> Task directions
Find each line with the string "that" and report it.
____________
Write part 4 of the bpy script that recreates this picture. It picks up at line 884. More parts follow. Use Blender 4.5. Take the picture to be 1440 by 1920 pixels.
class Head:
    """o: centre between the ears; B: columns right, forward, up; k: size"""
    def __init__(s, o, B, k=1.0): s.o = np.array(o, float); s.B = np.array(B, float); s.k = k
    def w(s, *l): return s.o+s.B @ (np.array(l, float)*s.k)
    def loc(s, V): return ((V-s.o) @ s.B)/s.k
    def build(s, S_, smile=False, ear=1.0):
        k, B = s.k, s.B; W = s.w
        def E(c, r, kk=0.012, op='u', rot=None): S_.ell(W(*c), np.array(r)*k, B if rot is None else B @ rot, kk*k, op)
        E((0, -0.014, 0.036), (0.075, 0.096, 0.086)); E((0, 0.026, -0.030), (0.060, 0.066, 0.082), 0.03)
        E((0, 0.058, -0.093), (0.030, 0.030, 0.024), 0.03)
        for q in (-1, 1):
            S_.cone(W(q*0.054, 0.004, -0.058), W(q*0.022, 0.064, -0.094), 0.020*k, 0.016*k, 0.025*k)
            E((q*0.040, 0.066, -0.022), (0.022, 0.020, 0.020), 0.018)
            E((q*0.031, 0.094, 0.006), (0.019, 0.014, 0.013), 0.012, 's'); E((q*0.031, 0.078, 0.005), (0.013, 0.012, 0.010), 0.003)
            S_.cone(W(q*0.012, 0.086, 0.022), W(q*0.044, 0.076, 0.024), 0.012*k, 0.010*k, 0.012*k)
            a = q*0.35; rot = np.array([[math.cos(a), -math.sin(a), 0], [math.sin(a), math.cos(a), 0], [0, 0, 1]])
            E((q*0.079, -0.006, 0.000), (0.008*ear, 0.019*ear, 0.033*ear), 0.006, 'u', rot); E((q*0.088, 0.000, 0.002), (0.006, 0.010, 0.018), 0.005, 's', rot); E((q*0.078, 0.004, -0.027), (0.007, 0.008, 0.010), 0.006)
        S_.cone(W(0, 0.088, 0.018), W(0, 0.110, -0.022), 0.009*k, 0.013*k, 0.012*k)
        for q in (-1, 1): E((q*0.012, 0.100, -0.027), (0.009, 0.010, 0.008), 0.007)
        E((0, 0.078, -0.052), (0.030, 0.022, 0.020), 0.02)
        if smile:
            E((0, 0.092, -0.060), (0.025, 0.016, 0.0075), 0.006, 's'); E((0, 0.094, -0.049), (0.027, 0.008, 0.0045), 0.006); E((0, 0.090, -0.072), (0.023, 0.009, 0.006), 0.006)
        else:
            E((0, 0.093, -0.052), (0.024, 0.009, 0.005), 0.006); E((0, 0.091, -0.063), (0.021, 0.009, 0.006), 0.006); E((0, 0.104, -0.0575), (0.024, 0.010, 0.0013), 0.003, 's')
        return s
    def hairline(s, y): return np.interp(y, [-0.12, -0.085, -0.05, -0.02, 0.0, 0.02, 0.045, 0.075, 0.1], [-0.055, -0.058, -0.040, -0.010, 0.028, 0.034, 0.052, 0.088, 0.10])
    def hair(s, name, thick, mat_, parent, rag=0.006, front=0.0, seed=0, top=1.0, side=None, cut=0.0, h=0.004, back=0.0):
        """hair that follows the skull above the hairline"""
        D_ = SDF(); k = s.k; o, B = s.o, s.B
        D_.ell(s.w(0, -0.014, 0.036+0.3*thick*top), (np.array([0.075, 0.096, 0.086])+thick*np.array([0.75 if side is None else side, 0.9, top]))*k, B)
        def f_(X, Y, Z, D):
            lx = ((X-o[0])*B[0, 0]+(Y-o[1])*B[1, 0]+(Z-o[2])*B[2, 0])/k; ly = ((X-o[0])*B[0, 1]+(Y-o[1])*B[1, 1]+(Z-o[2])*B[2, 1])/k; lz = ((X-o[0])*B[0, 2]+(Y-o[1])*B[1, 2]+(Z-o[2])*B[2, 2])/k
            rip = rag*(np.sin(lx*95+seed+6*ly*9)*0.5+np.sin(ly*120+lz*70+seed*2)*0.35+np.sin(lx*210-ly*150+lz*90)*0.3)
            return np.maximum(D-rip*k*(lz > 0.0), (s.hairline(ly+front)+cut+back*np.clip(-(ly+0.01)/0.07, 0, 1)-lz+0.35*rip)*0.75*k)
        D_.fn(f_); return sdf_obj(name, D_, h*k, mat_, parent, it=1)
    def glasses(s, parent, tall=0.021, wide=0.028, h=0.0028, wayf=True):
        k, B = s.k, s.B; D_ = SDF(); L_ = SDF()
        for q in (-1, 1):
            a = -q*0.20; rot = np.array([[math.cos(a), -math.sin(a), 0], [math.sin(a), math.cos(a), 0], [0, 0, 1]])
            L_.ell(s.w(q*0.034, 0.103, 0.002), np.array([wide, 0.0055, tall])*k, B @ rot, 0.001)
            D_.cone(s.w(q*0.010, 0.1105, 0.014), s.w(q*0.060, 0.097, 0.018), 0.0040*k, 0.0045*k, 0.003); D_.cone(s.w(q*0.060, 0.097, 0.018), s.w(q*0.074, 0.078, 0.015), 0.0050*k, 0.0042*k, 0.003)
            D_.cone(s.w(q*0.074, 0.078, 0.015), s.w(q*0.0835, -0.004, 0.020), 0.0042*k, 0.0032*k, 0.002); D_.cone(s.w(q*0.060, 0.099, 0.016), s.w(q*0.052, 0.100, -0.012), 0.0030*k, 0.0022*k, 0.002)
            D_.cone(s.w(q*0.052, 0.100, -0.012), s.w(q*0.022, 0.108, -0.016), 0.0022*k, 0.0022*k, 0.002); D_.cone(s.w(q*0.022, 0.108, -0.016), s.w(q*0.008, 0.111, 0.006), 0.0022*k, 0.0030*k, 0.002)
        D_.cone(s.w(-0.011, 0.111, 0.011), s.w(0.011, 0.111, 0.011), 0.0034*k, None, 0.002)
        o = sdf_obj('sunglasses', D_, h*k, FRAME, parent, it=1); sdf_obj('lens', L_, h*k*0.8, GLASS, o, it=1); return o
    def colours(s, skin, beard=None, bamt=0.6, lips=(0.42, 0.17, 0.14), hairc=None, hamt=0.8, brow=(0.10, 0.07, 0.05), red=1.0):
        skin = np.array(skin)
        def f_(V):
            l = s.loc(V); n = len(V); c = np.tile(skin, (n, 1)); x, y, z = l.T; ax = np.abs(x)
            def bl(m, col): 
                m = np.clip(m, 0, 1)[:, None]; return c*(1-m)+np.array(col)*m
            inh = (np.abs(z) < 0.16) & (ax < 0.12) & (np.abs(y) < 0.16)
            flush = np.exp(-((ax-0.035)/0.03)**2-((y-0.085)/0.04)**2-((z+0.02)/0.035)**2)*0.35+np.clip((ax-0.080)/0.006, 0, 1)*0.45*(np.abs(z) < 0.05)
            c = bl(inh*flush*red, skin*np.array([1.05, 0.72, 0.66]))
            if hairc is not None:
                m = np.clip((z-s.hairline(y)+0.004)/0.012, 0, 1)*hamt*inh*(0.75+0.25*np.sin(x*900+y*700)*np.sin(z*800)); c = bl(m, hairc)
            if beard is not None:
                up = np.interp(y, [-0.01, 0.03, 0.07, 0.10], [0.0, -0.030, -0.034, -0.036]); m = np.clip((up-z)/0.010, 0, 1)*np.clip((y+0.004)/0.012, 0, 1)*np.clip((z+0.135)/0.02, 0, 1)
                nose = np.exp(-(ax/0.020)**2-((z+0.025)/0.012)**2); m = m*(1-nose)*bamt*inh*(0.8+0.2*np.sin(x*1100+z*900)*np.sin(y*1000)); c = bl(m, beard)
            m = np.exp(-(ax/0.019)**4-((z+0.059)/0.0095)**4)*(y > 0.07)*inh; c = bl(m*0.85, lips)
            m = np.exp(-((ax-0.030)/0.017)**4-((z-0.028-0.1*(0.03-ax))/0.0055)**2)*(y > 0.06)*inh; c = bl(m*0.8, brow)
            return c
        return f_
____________
> Completed task
Write part 4 of the bpy script that recreates this picture. It picks up at line 884. More parts follow. Use Blender 4.5. Take the picture to be 1440 by 1920 pixels.
        """hair that follows the skull above the hairline"""